IV domenica di Quaresima. L’altro modo di amare

In questa domenica don Alessandro ci aiuta a capire che l’amore di Dio é diverso, speciale, perché é dono incondizionato di sé. É questo il salto di qualità cui siamo chiamati nella vita

IV di Quaresima (anno B)

Vangelo  Gv 2,13-25

Dio ha mandato il Figlio perché il mondo si salvi per mezzo di lui.

 

In quel tempo, Gesù disse a Nicodèmo: 
«Come Mosè innalzò il serpente nel deserto, così bisogna che sia innalzato il Figlio dell’uomo, perché chiunque crede in lui abbia la vita eterna.
Dio infatti ha tanto amato il mondo da dare il Figlio unigenito perché chiunque crede in lui non vada perduto, ma abbia la vita eterna. Dio, infatti, non ha mandato il Figlio nel mondo per condannare il mondo, ma perché il mondo sia salvato per mezzo di lui. Chi crede in lui non è condannato; ma chi non crede è già stato condannato, perché non ha creduto nel nome dell’unigenito Figlio di Dio. 
E il giudizio è questo: la luce è venuta nel mondo, ma gli uomini hanno amato più le tenebre che la luce, perché le loro opere erano malvagie. Chiunque infatti fa il male, odia la luce, e non viene alla luce perché le sue opere non vengano riprovate. Invece chi fa la verità viene verso la luce, perché appaia chiaramente che le sue opere sono state fatte in Dio».

 

L’altro modo di amare

L’amore umano che noi conosciamo nasce dal bisogno dell’altro, dalla fatica di non poter stare senza chi completa la nostra vita, dalla povertà che avvertiamo di fronte al futuro, di fronte alla morte che annienta la sete di vita che portiamo nel segreto delle nostre inquiete giornate.

L’amore che noi conosciamo è fatto di prossimità, di vicinanza rassicurante, di un guanciale su cui far riposare il nostro desiderio profondo di pace e di serenità.

L’amore che noi conosciamo è un nido nel quale deporre le uova che assicurano il nostro futuro, perché ci sia una prolungata memoria di chi siamo stati e di cosa abbiamo fatto in questo mondo.

L’amore che noi conosciamo è fatto di seduzione, di coccole dolci che allietano l’attimo e che azzerano le differenze e le sofferenze, che escludono ogni possibilità di perdita e includono ogni desiderio di vincita: insieme siamo più forti.

L’amore che noi conosciamo è un legame inteso come un legare a sé la persona che desideriamo e della quale diciamo di volerci prendere cura. È un amore pesato sulla bilancia dei regali ricevuti e di quelli dati.

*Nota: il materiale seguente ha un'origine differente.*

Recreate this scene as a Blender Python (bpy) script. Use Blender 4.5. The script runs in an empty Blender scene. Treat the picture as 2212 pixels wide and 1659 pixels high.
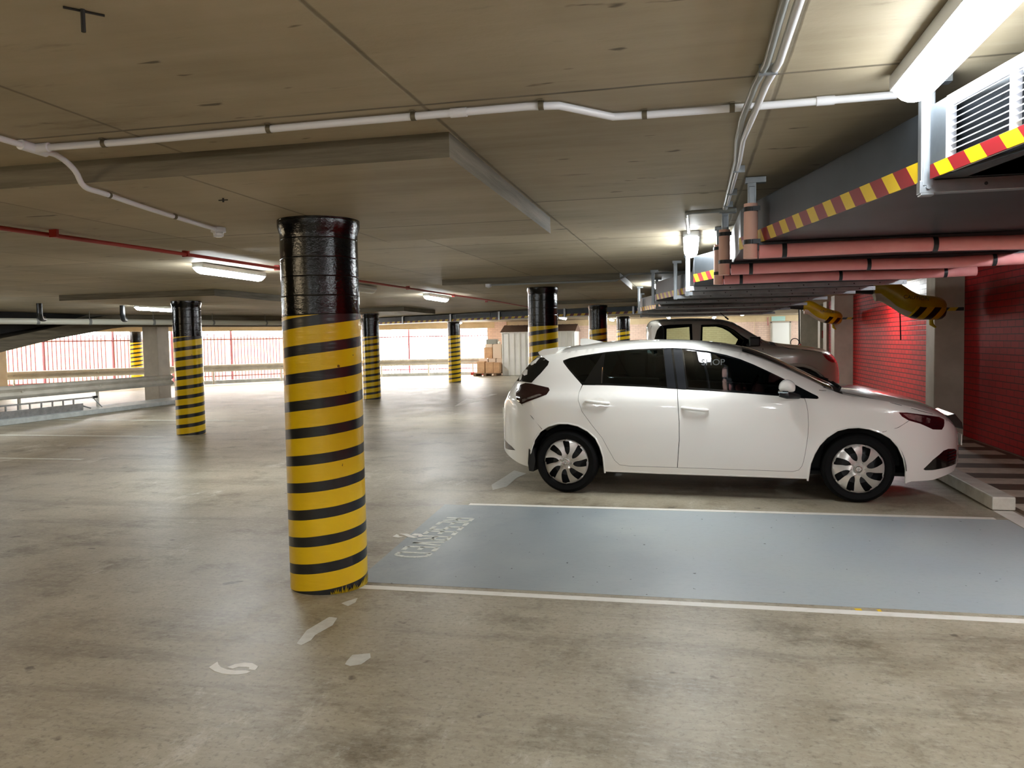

Ma l’amore che leggo e riesco ad intravedere nelle parole di Gesù, in un dialogo notturno con Nicodemo, non è questo.

Vedo un amore che si fa dono, che è capace di soffrire e di consegnare ciò che si ha di più prezioso nelle mani dell’altro.

Vedo un amore che è dono di se stesso piuttosto che di cose, capace di dimenticarsi di sé per fare spazio all’altro, per lasciare che l’altro abbia il suo spazio vitale.

Vedo un amore che assume la forma dell’esistere per l’altro; un amore vero per una vita vera.

Vedo un amore che non condanna e che non sa cosa significhi far violenza per il bene dell’altro.

Vedo un amore incondizionato verso il mondo e  verso il proprio mondo.

Siamo chiamati a lasciarci amare da Dio, a lasciarci cercare e a lasciarci pensare da Lui. Ad amare così si impara con fatica, senza rifiutare l’impegno quotidiano con le sue inevitabili cadute.

Tra le giornate sudate per il lavoro, per lo studio, per le preoccupazioni della famiglia, per la responsabilità associativa, per la nostra vita nel mondo, è necessario pensare sempre a questo salto di qualità a cui siamo chiamati come laici che conoscono l’altro modo di amare: quello di Dio.